▶ _WHAT YOU ARE ASKED TO DO_:
Below is a block of data; give all of it again word for word.
* BEGIN *
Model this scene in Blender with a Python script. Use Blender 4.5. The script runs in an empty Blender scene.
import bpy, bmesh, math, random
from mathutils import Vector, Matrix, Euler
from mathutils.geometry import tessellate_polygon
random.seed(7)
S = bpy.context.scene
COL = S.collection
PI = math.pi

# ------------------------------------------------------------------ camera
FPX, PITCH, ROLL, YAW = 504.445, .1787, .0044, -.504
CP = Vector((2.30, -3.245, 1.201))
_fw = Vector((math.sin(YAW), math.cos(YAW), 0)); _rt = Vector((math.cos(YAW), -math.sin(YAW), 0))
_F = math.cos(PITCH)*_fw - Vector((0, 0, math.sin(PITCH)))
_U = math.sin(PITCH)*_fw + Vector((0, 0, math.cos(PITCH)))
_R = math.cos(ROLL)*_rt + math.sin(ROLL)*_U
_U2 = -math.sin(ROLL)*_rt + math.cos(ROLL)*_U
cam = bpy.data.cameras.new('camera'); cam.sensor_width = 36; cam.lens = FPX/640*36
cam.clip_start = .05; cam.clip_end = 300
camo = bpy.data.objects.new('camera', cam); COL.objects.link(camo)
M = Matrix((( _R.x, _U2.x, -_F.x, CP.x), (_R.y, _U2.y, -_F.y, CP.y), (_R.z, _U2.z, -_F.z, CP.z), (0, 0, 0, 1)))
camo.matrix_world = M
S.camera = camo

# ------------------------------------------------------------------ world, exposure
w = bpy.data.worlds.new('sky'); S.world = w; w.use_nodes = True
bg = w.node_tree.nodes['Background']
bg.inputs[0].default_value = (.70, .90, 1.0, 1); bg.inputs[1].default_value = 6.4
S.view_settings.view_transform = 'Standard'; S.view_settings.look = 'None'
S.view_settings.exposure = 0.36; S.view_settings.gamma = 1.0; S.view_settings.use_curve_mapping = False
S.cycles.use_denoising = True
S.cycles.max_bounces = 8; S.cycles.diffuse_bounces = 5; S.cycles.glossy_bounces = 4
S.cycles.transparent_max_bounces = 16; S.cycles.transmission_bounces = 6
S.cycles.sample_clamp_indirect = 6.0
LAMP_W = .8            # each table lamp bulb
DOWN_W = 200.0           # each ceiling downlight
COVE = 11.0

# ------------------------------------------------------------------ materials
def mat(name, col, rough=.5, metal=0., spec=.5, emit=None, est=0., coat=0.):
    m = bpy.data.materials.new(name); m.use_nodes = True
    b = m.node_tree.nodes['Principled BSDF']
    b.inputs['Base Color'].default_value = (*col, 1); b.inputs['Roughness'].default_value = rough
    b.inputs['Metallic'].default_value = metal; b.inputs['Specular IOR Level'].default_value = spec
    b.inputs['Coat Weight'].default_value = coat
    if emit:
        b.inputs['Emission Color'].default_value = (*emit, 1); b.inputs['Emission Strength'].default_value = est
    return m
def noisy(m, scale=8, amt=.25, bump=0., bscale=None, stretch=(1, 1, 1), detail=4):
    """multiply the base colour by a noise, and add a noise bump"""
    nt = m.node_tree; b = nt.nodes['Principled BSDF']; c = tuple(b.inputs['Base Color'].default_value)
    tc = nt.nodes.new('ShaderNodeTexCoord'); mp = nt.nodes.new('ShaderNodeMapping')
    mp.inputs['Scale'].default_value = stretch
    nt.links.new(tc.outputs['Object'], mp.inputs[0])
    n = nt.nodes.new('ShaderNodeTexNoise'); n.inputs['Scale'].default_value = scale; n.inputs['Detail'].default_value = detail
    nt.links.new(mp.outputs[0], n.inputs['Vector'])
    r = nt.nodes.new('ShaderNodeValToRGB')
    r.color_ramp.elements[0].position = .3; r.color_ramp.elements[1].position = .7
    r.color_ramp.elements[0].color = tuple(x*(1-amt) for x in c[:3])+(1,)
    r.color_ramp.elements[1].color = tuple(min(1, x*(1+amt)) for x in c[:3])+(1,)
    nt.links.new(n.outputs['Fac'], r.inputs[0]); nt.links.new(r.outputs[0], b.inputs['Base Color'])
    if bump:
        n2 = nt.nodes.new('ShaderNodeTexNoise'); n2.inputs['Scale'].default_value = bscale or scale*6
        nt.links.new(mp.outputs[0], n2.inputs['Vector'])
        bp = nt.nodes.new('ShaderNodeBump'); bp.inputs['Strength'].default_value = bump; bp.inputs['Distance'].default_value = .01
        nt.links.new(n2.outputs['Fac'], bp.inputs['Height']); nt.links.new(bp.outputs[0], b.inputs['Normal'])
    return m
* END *
▶ _SOLVED EXERCISE_:
Model this scene in Blender with a Python script. Use Blender 4.5. The script runs in an empty Blender scene.
import bpy, bmesh, math, random
from mathutils import Vector, Matrix, Euler
from mathutils.geometry import tessellate_polygon
random.seed(7)
S = bpy.context.scene
COL = S.collection
PI = math.pi

# ------------------------------------------------------------------ camera
FPX, PITCH, ROLL, YAW = 504.445, .1787, .0044, -.504
CP = Vector((2.30, -3.245, 1.201))
_fw = Vector((math.sin(YAW), math.cos(YAW), 0)); _rt = Vector((math.cos(YAW), -math.sin(YAW), 0))
_F = math.cos(PITCH)*_fw - Vector((0, 0, math.sin(PITCH)))
_U = math.sin(PITCH)*_fw + Vector((0, 0, math.cos(PITCH)))
_R = math.cos(ROLL)*_rt + math.sin(ROLL)*_U
_U2 = -math.sin(ROLL)*_rt + math.cos(ROLL)*_U
cam = bpy.data.cameras.new('camera'); cam.sensor_width = 36; cam.lens = FPX/640*36
cam.clip_start = .05; cam.clip_end = 300
camo = bpy.data.objects.new('camera', cam); COL.objects.link(camo)
M = Matrix((( _R.x, _U2.x, -_F.x, CP.x), (_R.y, _U2.y, -_F.y, CP.y), (_R.z, _U2.z, -_F.z, CP.z), (0, 0, 0, 1)))
camo.matrix_world = M
S.camera = camo

# ------------------------------------------------------------------ world, exposure
w = bpy.data.worlds.new('sky'); S.world = w; w.use_nodes = True
bg = w.node_tree.nodes['Background']
bg.inputs[0].default_value = (.70, .90, 1.0, 1); bg.inputs[1].default_value = 6.4
S.view_settings.view_transform = 'Standard'; S.view_settings.look = 'None'
S.view_settings.exposure = 0.36; S.view_settings.gamma = 1.0; S.view_settings.use_curve_mapping = False
S.cycles.use_denoising = True
S.cycles.max_bounces = 8; S.cycles.diffuse_bounces = 5; S.cycles.glossy_bounces = 4
S.cycles.transparent_max_bounces = 16; S.cycles.transmission_bounces = 6
S.cycles.sample_clamp_indirect = 6.0
LAMP_W = .8            # each table lamp bulb
DOWN_W = 200.0           # each ceiling downlight
COVE = 11.0

# ------------------------------------------------------------------ materials
def mat(name, col, rough=.5, metal=0., spec=.5, emit=None, est=0., coat=0.):
    m = bpy.data.materials.new(name); m.use_nodes = True
    b = m.node_tree.nodes['Principled BSDF']
    b.inputs['Base Color'].default_value = (*col, 1); b.inputs['Roughness'].default_value = rough
    b.inputs['Metallic'].default_value = metal; b.inputs['Specular IOR Level'].default_value = spec
    b.inputs['Coat Weight'].default_value = coat
    if emit:
        b.inputs['Emission Color'].default_value = (*emit, 1); b.inputs['Emission Strength'].default_value = est
    return m
def noisy(m, scale=8, amt=.25, bump=0., bscale=None, stretch=(1, 1, 1), detail=4):
    """multiply the base colour by a noise, and add a noise bump"""
    nt = m.node_tree; b = nt.nodes['Principled BSDF']; c = tuple(b.inputs['Base Color'].default_value)
    tc = nt.nodes.new('ShaderNodeTexCoord'); mp = nt.nodes.new('ShaderNodeMapping')
    mp.inputs['Scale'].default_value = stretch
    nt.links.new(tc.outputs['Object'], mp.inputs[0])
    n = nt.nodes.new('ShaderNodeTexNoise'); n.inputs['Scale'].default_value = scale; n.inputs['Detail'].default_value = detail
    nt.links.new(mp.outputs[0], n.inputs['Vector'])
    r = nt.nodes.new('ShaderNodeValToRGB')
    r.color_ramp.elements[0].position = .3; r.color_ramp.elements[1].position = .7
    r.color_ramp.elements[0].color = tuple(x*(1-amt) for x in c[:3])+(1,)
    r.color_ramp.elements[1].color = tuple(min(1, x*(1+amt)) for x in c[:3])+(1,)
    nt.links.new(n.outputs['Fac'], r.inputs[0]); nt.links.new(r.outputs[0], b.inputs['Base Color'])
    if bump:
        n2 = nt.nodes.new('ShaderNodeTexNoise'); n2.inputs['Scale'].default_value = bscale or scale*6
        nt.links.new(mp.outputs[0], n2.inputs['Vector'])
        bp = nt.nodes.new('ShaderNodeBump'); bp.inputs['Strength'].default_value = bump; bp.inputs['Distance'].default_value = .01
        nt.links.new(n2.outputs['Fac'], bp.inputs['Height']); nt.links.new(bp.outputs[0], b.inputs['Normal'])
    return m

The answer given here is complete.